◆ **Your instructions**
The listing below should be copied in full, word for word.

◆ **Given material**

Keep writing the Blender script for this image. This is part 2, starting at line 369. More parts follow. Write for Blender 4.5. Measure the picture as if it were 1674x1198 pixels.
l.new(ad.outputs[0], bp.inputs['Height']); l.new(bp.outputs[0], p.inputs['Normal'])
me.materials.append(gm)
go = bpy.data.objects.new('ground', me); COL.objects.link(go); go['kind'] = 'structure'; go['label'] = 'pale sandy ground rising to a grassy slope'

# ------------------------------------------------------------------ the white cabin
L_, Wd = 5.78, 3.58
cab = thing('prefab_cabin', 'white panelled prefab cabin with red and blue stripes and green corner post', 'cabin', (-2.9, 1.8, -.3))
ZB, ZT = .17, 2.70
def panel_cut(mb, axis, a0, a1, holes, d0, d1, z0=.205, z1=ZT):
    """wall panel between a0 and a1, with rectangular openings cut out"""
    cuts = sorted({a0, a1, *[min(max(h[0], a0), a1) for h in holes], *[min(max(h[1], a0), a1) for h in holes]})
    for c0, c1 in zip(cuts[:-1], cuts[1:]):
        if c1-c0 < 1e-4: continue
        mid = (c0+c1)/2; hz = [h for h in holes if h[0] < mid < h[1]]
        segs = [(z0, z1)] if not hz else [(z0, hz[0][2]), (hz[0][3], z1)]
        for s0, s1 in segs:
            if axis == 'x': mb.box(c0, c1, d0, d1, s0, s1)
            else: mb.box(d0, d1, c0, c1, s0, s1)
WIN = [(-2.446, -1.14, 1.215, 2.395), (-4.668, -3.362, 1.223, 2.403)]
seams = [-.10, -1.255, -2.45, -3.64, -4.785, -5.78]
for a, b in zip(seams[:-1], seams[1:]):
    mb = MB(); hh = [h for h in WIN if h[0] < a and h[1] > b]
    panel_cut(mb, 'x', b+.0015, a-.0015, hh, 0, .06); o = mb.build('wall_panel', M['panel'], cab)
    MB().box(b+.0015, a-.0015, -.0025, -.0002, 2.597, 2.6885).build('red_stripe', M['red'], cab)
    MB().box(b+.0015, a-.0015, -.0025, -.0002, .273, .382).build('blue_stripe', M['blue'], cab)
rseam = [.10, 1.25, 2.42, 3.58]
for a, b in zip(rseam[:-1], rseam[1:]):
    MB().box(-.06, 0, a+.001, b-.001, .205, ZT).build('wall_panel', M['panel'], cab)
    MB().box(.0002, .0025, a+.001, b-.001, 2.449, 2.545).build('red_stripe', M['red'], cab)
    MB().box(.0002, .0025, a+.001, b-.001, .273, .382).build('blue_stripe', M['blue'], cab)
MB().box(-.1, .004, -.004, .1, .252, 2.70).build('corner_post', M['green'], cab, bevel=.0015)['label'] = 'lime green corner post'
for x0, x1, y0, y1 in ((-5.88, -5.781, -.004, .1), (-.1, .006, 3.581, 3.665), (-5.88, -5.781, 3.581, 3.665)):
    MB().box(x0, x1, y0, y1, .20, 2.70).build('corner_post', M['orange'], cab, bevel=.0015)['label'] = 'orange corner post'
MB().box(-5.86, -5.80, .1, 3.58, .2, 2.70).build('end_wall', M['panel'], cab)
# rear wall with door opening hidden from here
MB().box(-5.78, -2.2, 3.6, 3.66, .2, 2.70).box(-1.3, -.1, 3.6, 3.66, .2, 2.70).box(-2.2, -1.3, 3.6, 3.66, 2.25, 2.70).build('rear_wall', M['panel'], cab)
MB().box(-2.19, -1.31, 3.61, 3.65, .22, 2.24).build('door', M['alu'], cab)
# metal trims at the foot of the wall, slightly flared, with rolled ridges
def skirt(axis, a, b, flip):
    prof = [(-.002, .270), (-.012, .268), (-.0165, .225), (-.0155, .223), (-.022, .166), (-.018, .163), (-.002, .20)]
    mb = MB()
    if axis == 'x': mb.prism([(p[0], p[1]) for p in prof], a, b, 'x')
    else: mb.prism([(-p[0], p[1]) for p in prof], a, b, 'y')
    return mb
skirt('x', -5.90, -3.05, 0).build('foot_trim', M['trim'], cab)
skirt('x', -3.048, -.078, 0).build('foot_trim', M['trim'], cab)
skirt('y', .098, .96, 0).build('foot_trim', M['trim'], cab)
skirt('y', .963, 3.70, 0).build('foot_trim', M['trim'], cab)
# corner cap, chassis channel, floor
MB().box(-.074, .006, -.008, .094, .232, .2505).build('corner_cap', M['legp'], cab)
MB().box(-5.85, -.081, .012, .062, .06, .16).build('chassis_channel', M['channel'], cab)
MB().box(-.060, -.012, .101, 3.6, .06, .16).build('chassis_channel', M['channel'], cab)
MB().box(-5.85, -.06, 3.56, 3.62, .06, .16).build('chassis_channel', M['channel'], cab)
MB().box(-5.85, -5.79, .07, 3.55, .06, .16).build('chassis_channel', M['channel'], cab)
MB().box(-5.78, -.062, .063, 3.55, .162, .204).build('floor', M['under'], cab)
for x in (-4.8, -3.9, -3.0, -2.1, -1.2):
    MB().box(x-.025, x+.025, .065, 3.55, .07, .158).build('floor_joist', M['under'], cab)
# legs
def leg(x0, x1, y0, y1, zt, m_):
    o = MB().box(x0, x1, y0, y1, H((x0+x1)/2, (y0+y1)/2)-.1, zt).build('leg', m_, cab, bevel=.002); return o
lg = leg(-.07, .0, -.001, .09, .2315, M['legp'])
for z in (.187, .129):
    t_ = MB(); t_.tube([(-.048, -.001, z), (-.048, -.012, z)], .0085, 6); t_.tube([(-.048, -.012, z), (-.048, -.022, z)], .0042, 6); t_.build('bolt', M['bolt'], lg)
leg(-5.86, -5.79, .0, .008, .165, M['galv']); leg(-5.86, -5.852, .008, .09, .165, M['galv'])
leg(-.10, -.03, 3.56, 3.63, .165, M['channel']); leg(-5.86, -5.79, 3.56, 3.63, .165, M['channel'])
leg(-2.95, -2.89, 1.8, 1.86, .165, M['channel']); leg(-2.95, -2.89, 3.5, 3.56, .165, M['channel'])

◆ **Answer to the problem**
Keep writing the Blender script for this image. This is part 2, starting at line 369. More parts follow. Write for Blender 4.5. Measure the picture as if it were 1674x1198 pixels.
l.new(ad.outputs[0], bp.inputs['Height']); l.new(bp.outputs[0], p.inputs['Normal'])
me.materials.append(gm)
go = bpy.data.objects.new('ground', me); COL.objects.link(go); go['kind'] = 'structure'; go['label'] = 'pale sandy ground rising to a grassy slope'

# ------------------------------------------------------------------ the white cabin
L_, Wd = 5.78, 3.58
cab = thing('prefab_cabin', 'white panelled prefab cabin with red and blue stripes and green corner post', 'cabin', (-2.9, 1.8, -.3))
ZB, ZT = .17, 2.70
def panel_cut(mb, axis, a0, a1, holes, d0, d1, z0=.205, z1=ZT):
    """wall panel between a0 and a1, with rectangular openings cut out"""
    cuts = sorted({a0, a1, *[min(max(h[0], a0), a1) for h in holes], *[min(max(h[1], a0), a1) for h in holes]})
    for c0, c1 in zip(cuts[:-1], cuts[1:]):
        if c1-c0 < 1e-4: continue
        mid = (c0+c1)/2; hz = [h for h in holes if h[0] < mid < h[1]]
        segs = [(z0, z1)] if not hz else [(z0, hz[0][2]), (hz[0][3], z1)]
        for s0, s1 in segs:
            if axis == 'x': mb.box(c0, c1, d0, d1, s0, s1)
            else: mb.box(d0, d1, c0, c1, s0, s1)
WIN = [(-2.446, -1.14, 1.215, 2.395), (-4.668, -3.362, 1.223, 2.403)]
seams = [-.10, -1.255, -2.45, -3.64, -4.785, -5.78]
for a, b in zip(seams[:-1], seams[1:]):
    mb = MB(); hh = [h for h in WIN if h[0] < a and h[1] > b]
    panel_cut(mb, 'x', b+.0015, a-.0015, hh, 0, .06); o = mb.build('wall_panel', M['panel'], cab)
    MB().box(b+.0015, a-.0015, -.0025, -.0002, 2.597, 2.6885).build('red_stripe', M['red'], cab)
    MB().box(b+.0015, a-.0015, -.0025, -.0002, .273, .382).build('blue_stripe', M['blue'], cab)
rseam = [.10, 1.25, 2.42, 3.58]
for a, b in zip(rseam[:-1], rseam[1:]):
    MB().box(-.06, 0, a+.001, b-.001, .205, ZT).build('wall_panel', M['panel'], cab)
    MB().box(.0002, .0025, a+.001, b-.001, 2.449, 2.545).build('red_stripe', M['red'], cab)
    MB().box(.0002, .0025, a+.001, b-.001, .273, .382).build('blue_stripe', M['blue'], cab)
MB().box(-.1, .004, -.004, .1, .252, 2.70).build('corner_post', M['green'], cab, bevel=.0015)['label'] = 'lime green corner post'
for x0, x1, y0, y1 in ((-5.88, -5.781, -.004, .1), (-.1, .006, 3.581, 3.665), (-5.88, -5.781, 3.581, 3.665)):
    MB().box(x0, x1, y0, y1, .20, 2.70).build('corner_post', M['orange'], cab, bevel=.0015)['label'] = 'orange corner post'
MB().box(-5.86, -5.80, .1, 3.58, .2, 2.70).build('end_wall', M['panel'], cab)
# rear wall with door opening hidden from here
MB().box(-5.78, -2.2, 3.6, 3.66, .2, 2.70).box(-1.3, -.1, 3.6, 3.66, .2, 2.70).box(-2.2, -1.3, 3.6, 3.66, 2.25, 2.70).build('rear_wall', M['panel'], cab)
MB().box(-2.19, -1.31, 3.61, 3.65, .22, 2.24).build('door', M['alu'], cab)
# metal trims at the foot of the wall, slightly flared, with rolled ridges
def skirt(axis, a, b, flip):
    prof = [(-.002, .270), (-.012, .268), (-.0165, .225), (-.0155, .223), (-.022, .166), (-.018, .163), (-.002, .20)]
    mb = MB()
    if axis == 'x': mb.prism([(p[0], p[1]) for p in prof], a, b, 'x')
    else: mb.prism([(-p[0], p[1]) for p in prof], a, b, 'y')
    return mb
skirt('x', -5.90, -3.05, 0).build('foot_trim', M['trim'], cab)
skirt('x', -3.048, -.078, 0).build('foot_trim', M['trim'], cab)
skirt('y', .098, .96, 0).build('foot_trim', M['trim'], cab)
skirt('y', .963, 3.70, 0).build('foot_trim', M['trim'], cab)
# corner cap, chassis channel, floor
MB().box(-.074, .006, -.008, .094, .232, .2505).build('corner_cap', M['legp'], cab)
MB().box(-5.85, -.081, .012, .062, .06, .16).build('chassis_channel', M['channel'], cab)
MB().box(-.060, -.012, .101, 3.6, .06, .16).build('chassis_channel', M['channel'], cab)
MB().box(-5.85, -.06, 3.56, 3.62, .06, .16).build('chassis_channel', M['channel'], cab)
MB().box(-5.85, -5.79, .07, 3.55, .06, .16).build('chassis_channel', M['channel'], cab)
MB().box(-5.78, -.062, .063, 3.55, .162, .204).build('floor', M['under'], cab)
for x in (-4.8, -3.9, -3.0, -2.1, -1.2):
    MB().box(x-.025, x+.025, .065, 3.55, .07, .158).build('floor_joist', M['under'], cab)
# legs
def leg(x0, x1, y0, y1, zt, m_):
    o = MB().box(x0, x1, y0, y1, H((x0+x1)/2, (y0+y1)/2)-.1, zt).build('leg', m_, cab, bevel=.002); return o
lg = leg(-.07, .0, -.001, .09, .2315, M['legp'])
for z in (.187, .129):
    t_ = MB(); t_.tube([(-.048, -.001, z), (-.048, -.012, z)], .0085, 6); t_.tube([(-.048, -.012, z), (-.048, -.022, z)], .0042, 6); t_.build('bolt', M['bolt'], lg)
leg(-5.86, -5.79, .0, .008, .165, M['galv']); leg(-5.86, -5.852, .008, .09, .165, M['galv'])
leg(-.10, -.03, 3.56, 3.63, .165, M['channel']); leg(-5.86, -5.79, 3.56, 3.63, .165, M['channel'])
leg(-2.95, -2.89, 1.8, 1.86, .165, M['channel']); leg(-2.95, -2.89, 3.5, 3.56, .165, M['channel'])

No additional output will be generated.